Lors de son discours à la nation du 06 août dernier, le Président de la République a pris une loi d’amnistie au bénéfice des personnes poursuivies pour crimes commis lors de la crise postélectorale. Toutefois, de celles-ci sont exclues les personnes ayant commis des crimes de guerre. Une attitude du chef de l’Etat qui rencontre la vision de la Justice internationale sur la question.
En effet, selon le CICR, une amnistie « désigne généralement un acte officiel relevant du pouvoir exécutif ou législatif qui empêche pour l’avenir ou de manière rétroactive, d’enquêter sur une personne, un groupe ou une catégorie de person
nes pour certaines infractions ou d’engager des poursuites pénales contre elles et qui annule toutes les sanctions prises à leur encontre. » Ainsi, d’après le CICR, « dans des sociétés divisées par un conflit armé, l’amnistie a pour objectifs de faciliter la réconciliation et de contribuer à rétablir le cours normal de la vie (…) Les mesures d’amnistie, pour autant qu’elles ne soient pas étendues aux crimes de guerre, peuvent constituer un instrument efficace pour faire respecter le Droit International Humanitaire (DIH). »
Ainsi, cette mesure exceptionnelle prise par le Chef de l’Etat vise-t-elle globalement à réconcilier les Ivoiriens. Mais, entre cet objectif indispensable et son atteinte, il y a encore du chemin à parcourir pour toutes les populations ivoiriennes, sans exception.
Une chose est tout de même claire. L’acte d’amnistie du Président Alassane Ouattara, même si des analystes et certains acteurs politiques y voient un acte de portée purement politique, voire politicienne, est avant tout, sincère et de profond humanisme. A juste titre, parce qu’on oublie de tenir compte de la valeur hautement symbolique du contexte de cette mesure de pardon. En effet, cette décision est prise par le Chef de l’Etat avant qu’il effectue son voyage pour son pèlerinage en terre sainte de l’Islam. Le voyage de la vie pour tout musulman, à la rencontre de Son Seigneur, qui exige pour son agrément, avant tout, de pardonner et de se faire pardonner. Contrairement à ce qui se raconte, cette amnistie est donc un acte sincère de pardon et de volonté de réconciliation des Ivoiriens.

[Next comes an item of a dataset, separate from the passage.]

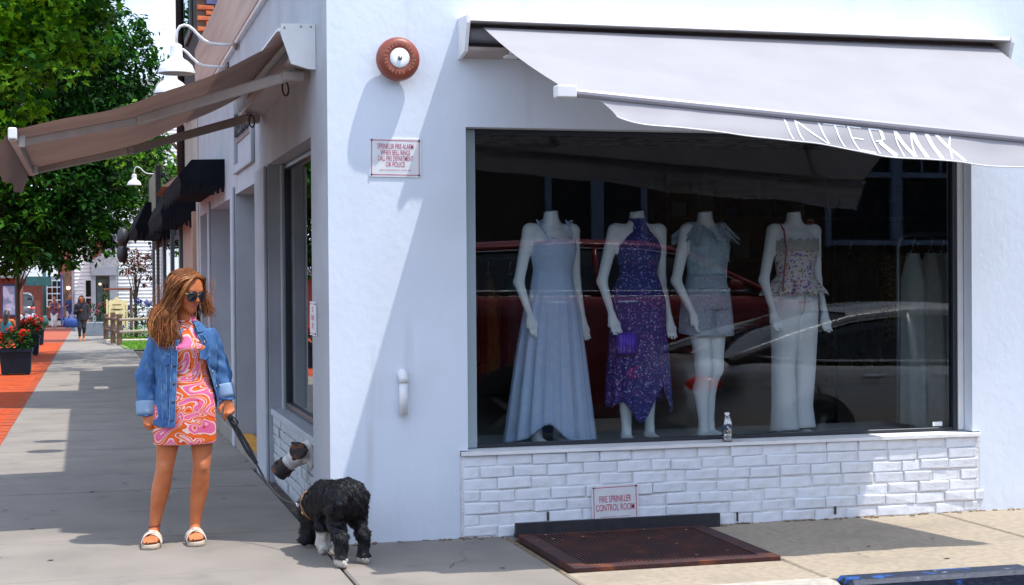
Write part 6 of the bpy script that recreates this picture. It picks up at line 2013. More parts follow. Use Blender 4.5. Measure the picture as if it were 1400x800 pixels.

Néanmoins, nul n’ignore que tout seul, cet acte n’octroie pas la réconciliation. Mais, elle constitue la condition sine qua non à la réconciliation. L’acte déclencheur et moteur de la réconciliation. Faut-il encore que les esprits soient ouverts et apaisés pour qu’à l’unisson, nous écrivions de proses pacifiques et apaisantes, cette nouvelle page de notre histoire commune qui s’ouvre.
Pour ce faire, d’abord, il incombe au Gouvernement de déployer plus d’efforts de communication sur la question. Le seul acte du Chef de l’Etat ne suffit pas. Il faut l’amplifier et l’expliquer aux populations afin qu’elles en saisissent la portée et se l’approprient dans leur vécu. Si cette dynamique nationale de paix est effective, elle constituera le vrai front aux irréductibles de la violence et aux ennemis de la paix. Car, à lire les réseaux sociaux, sept ans après la crise postélectorale, la société ivoirienne est en train de changer. C’est une société qui gagne en maturité. Tant pis pour les hommes et femmes politiques qui n’auront pas changé de lunette pour mieux apprécier cette mutation des mentalités.
Ensuite, l’acte d’amnistie du 06 août 2018 ouvre une nouvelle page de l’histoire de la Côte d’Ivoire. Celle-ci exige de chaque Ivoirien, un nouvel esprit citoyen et civique ainsi que de nouveaux comportements de paix. Cela, au risque de demeurer à jamais au quai alors que le train du renouveau se met en branle. Certes, des questions d’intérêt non éludées peuvent exister, mais il faut en faire l’objet de débats citoyens dépassionnés, permettant d’aboutir à des réponses qui rencontrent l’intérêt de tous au lieu d’en faire l’acte moteur d’une stratégie politique malsaine et rétrograde.